There was some type of soldiers around guarding the event in case of any foreseen/unforeseen mass hysteria, I imagine. They wore yellow berets and camouflage-like green, with boots. I bet they love Japanese girls, too. Who wouldn’t?

I think the soldiers were there to watch over the visitors; to make sure that they didn't smoke in the vicinity of the track and grass area. This is because smoking is not allowed and there was a designated smoking area near the also-designated portable (and public) lavatory area. Their portable pee-away's condition isn't the worst I've seen, but the wet floor in the units scare me. Afraid of the unknown, however, there is a chance it could have been water. In case you are imagining seating and ashtrays at the smoking area, you are sorely mistaken; they (the bon odori people) fashioned a bucket of water on the 'wet grass' as the final resting place of your cigarette.

I saw so many people in kimono or similar; from little boys/girls to ladies and gentlemen alike; all in their plain to flowery-designed kimono. They were everywhere and some weren't even Japanese. Two of my friends--twins--were wearing them, too. Yes, flower designs on their robes with the obi, or maybe it's called a different name.

Shortly after I got back from relieving myself at the portable pee-pee place, the dance started. Everyone then congregated at the center--where the stage was--and the dancing proceeded. Almost everyone was into the dance. The dances typically revolve counter clockwise and you would most likely end up on the opposite side of where you were initially.

The entire show with everyone dancing around the center--from afar and above--resembled the Hajj (pilgrimage in Makkah/Mecca), only a whole lot smaller in scale. I tried dancing along, but didn’t really put a whole lot of effort into it. A lady sings or recites something in Japanese that sounds like some poem or story and the people hit on the drums (taiko, I think they’re called), and the ladies in kimono on the stage wave their fans in some manner, and the spectators start to follow suit.

picture taken from about.com or some other site

Everyone at the festival had fans. This was because they were handing them out at the entrances--copious volumes of them--resulting in the entire ring around the stage waving fans. The numbers would have been in thousands, but I don’t know how many thousand; probably just 2-3 thousand people attended (that’s about 8-12 thousand fans or more). It’s the first time that I’ve ever seen something like that before, “Mass order/synchronization wannabes”. Strangest part about it was when some kid decided that it would have been a good idea to use her fan to hit Ee Von on her head. She acted on her impulse, leaving me to be blamed for doing something so absurd.

The most dreadful bit: Queuing up for food. The lines were just staggering. Hordes of customers trying to be the nightmare of some poor kid that decided on working at the festival as a sushi boy. The takoyaki stand and the stand with a crazy lot of colourful pictures got it the worst; you can’t even see what they are selling; only these pieces of paper they hang above the stand as a menu.

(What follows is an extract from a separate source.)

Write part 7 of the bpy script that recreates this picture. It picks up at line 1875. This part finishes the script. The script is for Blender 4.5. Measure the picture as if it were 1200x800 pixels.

I had the takoyaki and a drumstick of roasted chicken. They each cost RM6. A can of coke costs RM3 and a bottle of mineral water is RM2. Everyone’s trying to make some money. They even had beer, but I didn’t get some. I had to eat the chicken standing up with chopsticks while waiting for the takoyaki line o move; I gave up, and left it to Sze Wei.

Ee Von had found a Kodak 2 mega pixel camera. I was hoping she’d give it to me, but in the end, she returned it. Lost and found was all “sankyu! sankyu!” about it. I guess it was the right thing to do. You would have had pictures to see if we had done the not so correct thing. We walked up and down looking for the lost and found area. You should have seen the lengths we go to, to make sure that YOU get your camera back. In the end, I don’t think the loser (person who lost her camera) would have gone and collected it, leaving the camera in the hands of the lost and found to keep.

Overall, the festival was great albeit crowded, and a new sight and experience! I know it is a packed place to be in, but I would suggest/advise you to go and take a look and try something new if you’ve never been to one of these festivals before. However, if you’re allergic to long queues and touching people: You should stay at home and watch HBO on Astro; or if you don’t have Astro, go online and read about the event like you’re doing now.